小説が好きだったこと。本が好きだったこと。
就活でうまくいかなかったこと。
旅行業でお客様の立場への想像力が養われたこと。
「バトンズ・ライティング・カレッジ」に通ったこと。
会社が「やりたいことなら挑戦して」と言ってくれたこと。
「任せよう」と言ってくれる人と出会えたこと。

 全部、全部つながっています。だから、焦らなくても諦めなくても大丈夫。反対に、一生懸命に一箇所を目指して視野を狭めてしまわなくても大丈夫です。ただ一つずつ、一つずつ、目の前のことに取り組んでいたら、流されるようにしてたどり着くから。安心してください。

 ああ、そうですね、ここに来られた理由が一つだけあるとすれば、「コツコツ、自分なりに目の前のことに一つずつ取り組んできた」ことかもしれません。そしてそれは必ず、どこからか誰かが見ていてくれています。
 だからこれからも、「これは先につながるのかな?」とかあまり考えすぎずに、目の前のことに一つずつ向き合っていってください。悔しいことも逃げたくなることもあるかもしれないけれど、腐ることなく、ひと休みしたらまた立ち上がって、一歩ずつ進んでください。

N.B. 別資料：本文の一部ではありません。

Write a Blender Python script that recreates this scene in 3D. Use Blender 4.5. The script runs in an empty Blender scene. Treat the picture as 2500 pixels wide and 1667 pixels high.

 そうしたら20年後、きっと想像しているよりもっと楽しくワクワクする未来が待っているから。

30歳のあなたより

追伸:そういえば、ママに「なんで作家になりたいの?」と聞かれたとき、「家でできる仕事だから」と答えたことがありました。それに納得されてしまうほど、外食より家のご飯が好きでお布団・おうち大好きっ子だった私。2022年の世界では、「リモートワーク」といって、自宅で仕事ができる仕組みを取り入れている会社が増えています。家で仕事をしたいだけなら、作家以外の選択肢もいっぱい。でもねー、やっぱり人と一緒に進めていくって楽しいから、おうちで仕事するのも良し悪しですよ。